C100B: What’s the difference between men & women in the kitchen?

Donna Dooher: Women are like chicken and dumplings: gentle cooking required, a rich broth resulting from cooking the whole bird and a peak under the lid now and then to check the tender, fluffy dumplings.

Men are all pork and beans; toss boiled beans in a pot with molasses, garlic and a couple of trotters, frequently a gassy finish.  Fortunately, I savour both dishes!

C100B:  Is there such a thing as style in a hot kitchen?  

DD:  I’m delighted to see the young cooks today making a fashion statement with their jackets, aprons, head-gear and tattoos.

When I first started out, kitchen whites were only made for the male physique.
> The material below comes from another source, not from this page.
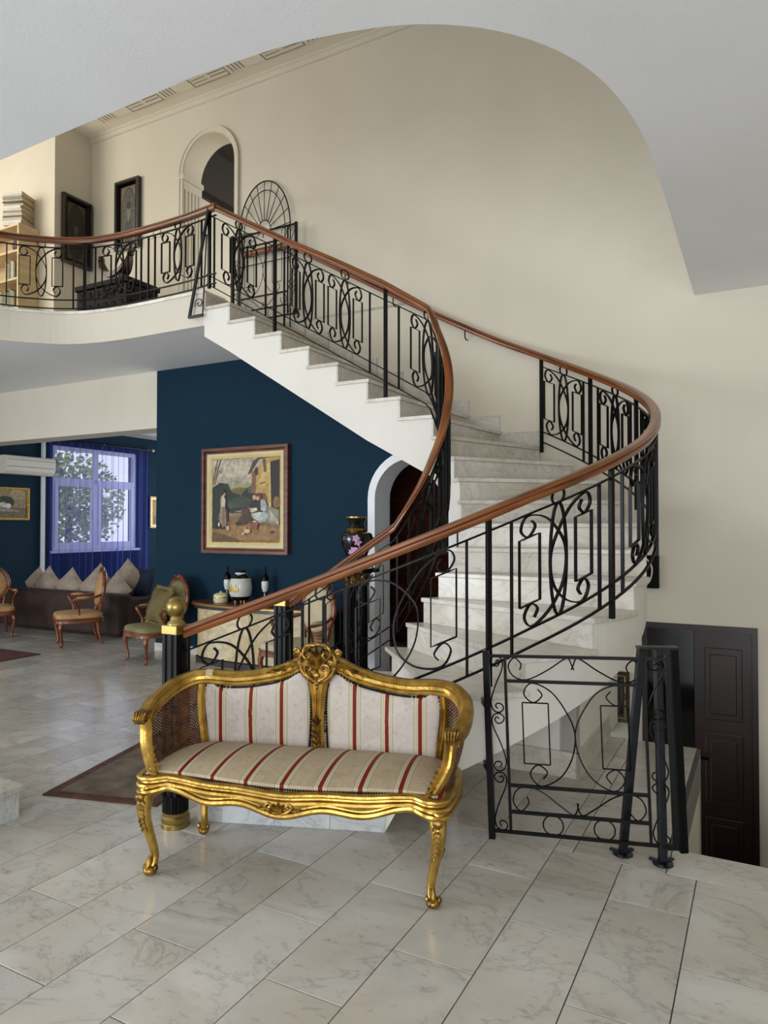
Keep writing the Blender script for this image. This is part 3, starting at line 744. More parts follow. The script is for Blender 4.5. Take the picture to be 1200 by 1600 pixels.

I took all my jackets in for alterations, shortened the sleeves, threw in a couple of darts, and was good to go.  I refused to wear the tall white paper hat, and my closet was full of John Fluvog clogs.

As a young cook, I discovered very quickly that heavy mascara and line cooking don’t mix. Opening and closing a 500F oven door during service with the constant blast of heat will melt the lashes together.

C100B:  What advice would you give to a young woman starting out?

DD: The first thing to acknowledge is that we start out as cooks. While you master your craft begin developing the important skills that will make you a great Chef:   patience, teaching, mentoring and constantly looking for ways to challenge yourself and your team to achieve new heights. Pay your dues and don’t take shortcuts, the investment will be well worth it in the long run.